* EXERCISE AIM
Quote, please, the line with "Reconstruct this image", the line with "SC.camera = cam", and every line between them, exactly and with nothing else.

* RECORDS PROVIDED
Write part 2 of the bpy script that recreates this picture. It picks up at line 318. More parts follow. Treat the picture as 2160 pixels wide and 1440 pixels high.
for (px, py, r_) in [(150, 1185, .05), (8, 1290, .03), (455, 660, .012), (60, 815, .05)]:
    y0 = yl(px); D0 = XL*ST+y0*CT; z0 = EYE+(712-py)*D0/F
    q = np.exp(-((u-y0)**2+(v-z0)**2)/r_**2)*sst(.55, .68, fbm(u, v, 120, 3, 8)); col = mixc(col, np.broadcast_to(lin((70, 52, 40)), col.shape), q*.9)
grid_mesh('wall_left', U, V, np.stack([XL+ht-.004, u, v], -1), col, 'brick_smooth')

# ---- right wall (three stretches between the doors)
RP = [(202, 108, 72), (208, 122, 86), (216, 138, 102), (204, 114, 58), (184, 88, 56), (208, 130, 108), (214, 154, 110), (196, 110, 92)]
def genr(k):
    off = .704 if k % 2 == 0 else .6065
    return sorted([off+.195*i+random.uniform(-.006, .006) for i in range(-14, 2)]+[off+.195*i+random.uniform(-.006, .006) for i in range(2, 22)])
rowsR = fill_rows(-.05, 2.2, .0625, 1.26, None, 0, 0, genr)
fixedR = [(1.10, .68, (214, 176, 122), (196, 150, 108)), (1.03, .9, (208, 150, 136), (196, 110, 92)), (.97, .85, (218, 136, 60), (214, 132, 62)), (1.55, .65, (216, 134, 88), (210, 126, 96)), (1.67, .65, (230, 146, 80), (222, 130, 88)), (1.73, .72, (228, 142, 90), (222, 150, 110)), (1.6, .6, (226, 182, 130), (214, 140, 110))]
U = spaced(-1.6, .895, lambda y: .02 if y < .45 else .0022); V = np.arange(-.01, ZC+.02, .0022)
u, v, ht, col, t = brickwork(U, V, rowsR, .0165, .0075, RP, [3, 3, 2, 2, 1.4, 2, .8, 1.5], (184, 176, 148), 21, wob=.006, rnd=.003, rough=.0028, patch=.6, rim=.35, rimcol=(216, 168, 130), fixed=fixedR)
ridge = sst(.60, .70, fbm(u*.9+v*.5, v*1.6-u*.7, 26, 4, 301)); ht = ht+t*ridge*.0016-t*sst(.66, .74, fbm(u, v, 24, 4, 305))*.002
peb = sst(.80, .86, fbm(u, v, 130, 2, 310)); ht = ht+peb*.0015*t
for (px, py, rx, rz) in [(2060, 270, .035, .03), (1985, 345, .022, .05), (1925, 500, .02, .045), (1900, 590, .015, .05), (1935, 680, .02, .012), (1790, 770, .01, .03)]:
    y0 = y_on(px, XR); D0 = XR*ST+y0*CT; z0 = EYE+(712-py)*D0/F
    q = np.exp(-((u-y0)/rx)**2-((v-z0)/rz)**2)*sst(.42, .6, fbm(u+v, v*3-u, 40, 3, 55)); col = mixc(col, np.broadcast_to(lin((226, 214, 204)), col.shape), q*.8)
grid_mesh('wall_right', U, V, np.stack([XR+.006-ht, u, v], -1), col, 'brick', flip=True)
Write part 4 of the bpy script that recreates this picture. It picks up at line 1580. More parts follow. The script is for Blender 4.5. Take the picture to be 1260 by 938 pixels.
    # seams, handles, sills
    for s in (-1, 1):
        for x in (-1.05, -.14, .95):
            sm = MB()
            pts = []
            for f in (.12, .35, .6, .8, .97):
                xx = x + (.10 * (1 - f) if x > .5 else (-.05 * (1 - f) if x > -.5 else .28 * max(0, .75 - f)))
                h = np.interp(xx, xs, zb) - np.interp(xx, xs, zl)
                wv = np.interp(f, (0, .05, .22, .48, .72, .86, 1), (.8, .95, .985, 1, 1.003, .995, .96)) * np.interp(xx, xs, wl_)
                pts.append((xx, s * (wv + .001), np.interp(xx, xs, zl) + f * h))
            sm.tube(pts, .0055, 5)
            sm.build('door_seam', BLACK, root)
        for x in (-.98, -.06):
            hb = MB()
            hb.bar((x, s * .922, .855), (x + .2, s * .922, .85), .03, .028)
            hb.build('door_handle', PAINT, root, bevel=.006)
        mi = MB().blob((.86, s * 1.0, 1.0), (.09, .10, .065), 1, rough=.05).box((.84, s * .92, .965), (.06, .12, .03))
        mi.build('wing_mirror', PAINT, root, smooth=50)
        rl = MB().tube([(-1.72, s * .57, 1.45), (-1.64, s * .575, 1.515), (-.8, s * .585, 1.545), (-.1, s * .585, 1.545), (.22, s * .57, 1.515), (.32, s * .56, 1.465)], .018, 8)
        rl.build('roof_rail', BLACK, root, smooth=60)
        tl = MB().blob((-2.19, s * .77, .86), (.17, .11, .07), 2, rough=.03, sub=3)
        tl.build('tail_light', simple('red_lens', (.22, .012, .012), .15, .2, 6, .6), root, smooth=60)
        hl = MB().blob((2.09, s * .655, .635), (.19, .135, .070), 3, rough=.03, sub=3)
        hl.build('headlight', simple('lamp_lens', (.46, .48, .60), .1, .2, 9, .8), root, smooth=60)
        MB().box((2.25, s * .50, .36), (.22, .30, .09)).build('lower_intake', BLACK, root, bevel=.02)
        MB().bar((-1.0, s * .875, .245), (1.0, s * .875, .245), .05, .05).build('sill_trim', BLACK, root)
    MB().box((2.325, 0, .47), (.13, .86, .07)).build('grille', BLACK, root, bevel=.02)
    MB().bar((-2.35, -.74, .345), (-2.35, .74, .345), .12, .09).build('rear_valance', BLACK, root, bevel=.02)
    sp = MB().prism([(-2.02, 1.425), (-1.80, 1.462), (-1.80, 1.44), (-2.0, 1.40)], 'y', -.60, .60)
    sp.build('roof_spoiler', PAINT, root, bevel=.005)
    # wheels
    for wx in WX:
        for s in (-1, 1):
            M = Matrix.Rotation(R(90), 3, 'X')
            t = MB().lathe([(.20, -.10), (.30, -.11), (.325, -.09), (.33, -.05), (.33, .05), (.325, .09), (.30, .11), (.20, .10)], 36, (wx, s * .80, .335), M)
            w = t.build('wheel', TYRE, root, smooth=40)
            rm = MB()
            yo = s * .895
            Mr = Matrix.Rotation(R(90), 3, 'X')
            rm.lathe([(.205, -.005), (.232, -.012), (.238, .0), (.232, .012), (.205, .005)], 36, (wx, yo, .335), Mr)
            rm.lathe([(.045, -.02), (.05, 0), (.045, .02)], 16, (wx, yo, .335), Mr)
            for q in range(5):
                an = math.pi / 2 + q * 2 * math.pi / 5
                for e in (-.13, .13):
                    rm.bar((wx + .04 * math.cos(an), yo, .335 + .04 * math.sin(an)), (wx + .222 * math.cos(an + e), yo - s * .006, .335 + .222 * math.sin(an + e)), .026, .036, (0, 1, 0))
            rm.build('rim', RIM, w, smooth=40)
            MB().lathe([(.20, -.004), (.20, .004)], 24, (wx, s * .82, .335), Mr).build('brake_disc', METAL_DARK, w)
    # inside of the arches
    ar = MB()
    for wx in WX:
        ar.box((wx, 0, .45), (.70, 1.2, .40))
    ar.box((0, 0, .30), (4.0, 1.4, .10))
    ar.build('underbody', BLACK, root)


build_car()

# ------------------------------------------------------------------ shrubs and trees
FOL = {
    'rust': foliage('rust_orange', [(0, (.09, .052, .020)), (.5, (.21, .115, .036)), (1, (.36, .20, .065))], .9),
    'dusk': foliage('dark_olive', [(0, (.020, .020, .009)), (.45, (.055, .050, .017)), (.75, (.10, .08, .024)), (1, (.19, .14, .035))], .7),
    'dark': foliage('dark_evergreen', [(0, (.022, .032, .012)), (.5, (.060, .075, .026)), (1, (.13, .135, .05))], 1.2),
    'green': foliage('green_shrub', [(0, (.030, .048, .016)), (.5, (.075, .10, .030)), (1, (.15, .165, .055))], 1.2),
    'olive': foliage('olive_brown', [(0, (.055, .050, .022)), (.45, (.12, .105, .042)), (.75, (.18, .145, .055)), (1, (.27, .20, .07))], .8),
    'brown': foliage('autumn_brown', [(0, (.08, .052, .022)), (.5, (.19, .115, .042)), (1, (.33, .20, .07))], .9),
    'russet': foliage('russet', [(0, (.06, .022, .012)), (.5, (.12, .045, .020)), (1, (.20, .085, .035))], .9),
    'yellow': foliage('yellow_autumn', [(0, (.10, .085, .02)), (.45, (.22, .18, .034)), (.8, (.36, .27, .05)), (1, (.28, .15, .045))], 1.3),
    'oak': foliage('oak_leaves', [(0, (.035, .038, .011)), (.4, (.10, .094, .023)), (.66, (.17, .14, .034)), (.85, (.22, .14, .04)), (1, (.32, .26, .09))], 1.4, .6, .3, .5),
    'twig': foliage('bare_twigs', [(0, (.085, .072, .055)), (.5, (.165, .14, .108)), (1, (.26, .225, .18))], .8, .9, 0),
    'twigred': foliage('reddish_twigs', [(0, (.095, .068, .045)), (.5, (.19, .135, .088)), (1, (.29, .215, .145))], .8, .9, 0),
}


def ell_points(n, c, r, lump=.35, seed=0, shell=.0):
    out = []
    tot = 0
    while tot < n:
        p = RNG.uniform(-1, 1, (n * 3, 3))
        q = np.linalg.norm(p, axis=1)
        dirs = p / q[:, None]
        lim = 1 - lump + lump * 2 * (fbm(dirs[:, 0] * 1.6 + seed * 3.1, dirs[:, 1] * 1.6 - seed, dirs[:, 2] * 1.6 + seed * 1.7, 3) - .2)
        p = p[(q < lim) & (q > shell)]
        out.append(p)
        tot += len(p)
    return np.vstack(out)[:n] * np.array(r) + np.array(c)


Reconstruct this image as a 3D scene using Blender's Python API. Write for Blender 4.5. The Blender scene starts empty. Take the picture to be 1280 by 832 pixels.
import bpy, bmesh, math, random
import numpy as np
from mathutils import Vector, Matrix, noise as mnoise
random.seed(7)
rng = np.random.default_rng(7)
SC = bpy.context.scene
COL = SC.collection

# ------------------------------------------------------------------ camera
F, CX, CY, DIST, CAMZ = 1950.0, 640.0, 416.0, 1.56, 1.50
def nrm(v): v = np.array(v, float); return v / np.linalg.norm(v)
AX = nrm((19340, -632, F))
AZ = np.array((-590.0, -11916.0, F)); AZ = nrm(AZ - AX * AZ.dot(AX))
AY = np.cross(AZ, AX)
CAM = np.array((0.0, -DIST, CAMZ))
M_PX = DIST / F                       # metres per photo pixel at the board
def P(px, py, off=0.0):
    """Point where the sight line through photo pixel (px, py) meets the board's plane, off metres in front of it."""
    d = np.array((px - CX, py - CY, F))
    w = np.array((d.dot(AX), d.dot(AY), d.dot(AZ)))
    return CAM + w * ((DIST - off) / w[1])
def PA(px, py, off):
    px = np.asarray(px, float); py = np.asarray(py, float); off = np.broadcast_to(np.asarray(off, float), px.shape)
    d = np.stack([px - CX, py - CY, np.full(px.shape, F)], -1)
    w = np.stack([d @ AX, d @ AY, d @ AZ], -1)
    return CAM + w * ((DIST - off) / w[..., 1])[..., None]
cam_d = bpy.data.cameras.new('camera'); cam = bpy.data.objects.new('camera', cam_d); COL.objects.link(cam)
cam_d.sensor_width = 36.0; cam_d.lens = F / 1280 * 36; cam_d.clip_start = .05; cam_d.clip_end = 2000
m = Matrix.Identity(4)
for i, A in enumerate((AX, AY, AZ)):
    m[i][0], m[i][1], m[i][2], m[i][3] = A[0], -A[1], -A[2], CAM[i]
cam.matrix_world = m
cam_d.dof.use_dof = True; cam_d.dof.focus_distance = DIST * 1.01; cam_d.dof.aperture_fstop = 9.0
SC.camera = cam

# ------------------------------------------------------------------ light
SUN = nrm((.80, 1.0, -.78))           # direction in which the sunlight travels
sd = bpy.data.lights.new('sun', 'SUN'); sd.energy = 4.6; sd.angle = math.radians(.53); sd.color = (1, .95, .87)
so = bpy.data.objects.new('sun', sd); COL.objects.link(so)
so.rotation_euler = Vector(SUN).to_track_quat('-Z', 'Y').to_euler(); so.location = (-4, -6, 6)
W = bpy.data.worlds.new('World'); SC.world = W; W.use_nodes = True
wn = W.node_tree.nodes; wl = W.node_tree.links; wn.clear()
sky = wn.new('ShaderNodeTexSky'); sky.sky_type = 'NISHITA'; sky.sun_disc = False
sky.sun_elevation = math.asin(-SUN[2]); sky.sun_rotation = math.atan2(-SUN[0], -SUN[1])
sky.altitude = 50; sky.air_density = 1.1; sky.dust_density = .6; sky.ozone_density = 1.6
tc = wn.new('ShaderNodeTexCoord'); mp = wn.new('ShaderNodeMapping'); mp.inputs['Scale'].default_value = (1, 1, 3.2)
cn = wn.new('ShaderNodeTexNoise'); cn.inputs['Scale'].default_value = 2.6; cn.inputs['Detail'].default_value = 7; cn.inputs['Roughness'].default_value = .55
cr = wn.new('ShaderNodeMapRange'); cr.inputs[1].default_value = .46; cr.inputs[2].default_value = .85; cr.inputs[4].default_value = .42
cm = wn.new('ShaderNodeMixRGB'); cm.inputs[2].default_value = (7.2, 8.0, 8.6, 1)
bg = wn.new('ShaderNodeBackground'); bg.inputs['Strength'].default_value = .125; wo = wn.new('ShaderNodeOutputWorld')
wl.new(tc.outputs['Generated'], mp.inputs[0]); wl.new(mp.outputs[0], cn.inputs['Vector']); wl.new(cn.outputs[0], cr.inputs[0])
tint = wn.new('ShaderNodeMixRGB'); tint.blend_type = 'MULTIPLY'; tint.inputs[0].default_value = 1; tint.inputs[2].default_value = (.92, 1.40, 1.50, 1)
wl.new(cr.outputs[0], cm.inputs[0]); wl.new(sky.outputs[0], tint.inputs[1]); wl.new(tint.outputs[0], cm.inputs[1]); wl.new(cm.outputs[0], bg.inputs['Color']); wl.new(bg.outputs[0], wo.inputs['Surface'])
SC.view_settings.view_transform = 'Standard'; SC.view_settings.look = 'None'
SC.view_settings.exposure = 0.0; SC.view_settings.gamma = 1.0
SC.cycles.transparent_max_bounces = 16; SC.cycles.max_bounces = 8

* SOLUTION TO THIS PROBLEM
Reconstruct this image as a 3D scene using Blender's Python API. Write for Blender 4.5. The Blender scene starts empty. Take the picture to be 1280 by 832 pixels.
import bpy, bmesh, math, random
import numpy as np
from mathutils import Vector, Matrix, noise as mnoise
random.seed(7)
rng = np.random.default_rng(7)
SC = bpy.context.scene
COL = SC.collection

# ------------------------------------------------------------------ camera
F, CX, CY, DIST, CAMZ = 1950.0, 640.0, 416.0, 1.56, 1.50
def nrm(v): v = np.array(v, float); return v / np.linalg.norm(v)
AX = nrm((19340, -632, F))
AZ = np.array((-590.0, -11916.0, F)); AZ = nrm(AZ - AX * AZ.dot(AX))
AY = np.cross(AZ, AX)
CAM = np.array((0.0, -DIST, CAMZ))
M_PX = DIST / F                       # metres per photo pixel at the board
def P(px, py, off=0.0):
    """Point where the sight line through photo pixel (px, py) meets the board's plane, off metres in front of it."""
    d = np.array((px - CX, py - CY, F))
    w = np.array((d.dot(AX), d.dot(AY), d.dot(AZ)))
    return CAM + w * ((DIST - off) / w[1])
def PA(px, py, off):
    px = np.asarray(px, float); py = np.asarray(py, float); off = np.broadcast_to(np.asarray(off, float), px.shape)
    d = np.stack([px - CX, py - CY, np.full(px.shape, F)], -1)
    w = np.stack([d @ AX, d @ AY, d @ AZ], -1)
    return CAM + w * ((DIST - off) / w[..., 1])[..., None]
cam_d = bpy.data.cameras.new('camera'); cam = bpy.data.objects.new('camera', cam_d); COL.objects.link(cam)
cam_d.sensor_width = 36.0; cam_d.lens = F / 1280 * 36; cam_d.clip_start = .05; cam_d.clip_end = 2000
m = Matrix.Identity(4)
for i, A in enumerate((AX, AY, AZ)):
    m[i][0], m[i][1], m[i][2], m[i][3] = A[0], -A[1], -A[2], CAM[i]
cam.matrix_world = m
cam_d.dof.use_dof = True; cam_d.dof.focus_distance = DIST * 1.01; cam_d.dof.aperture_fstop = 9.0
SC.camera = cam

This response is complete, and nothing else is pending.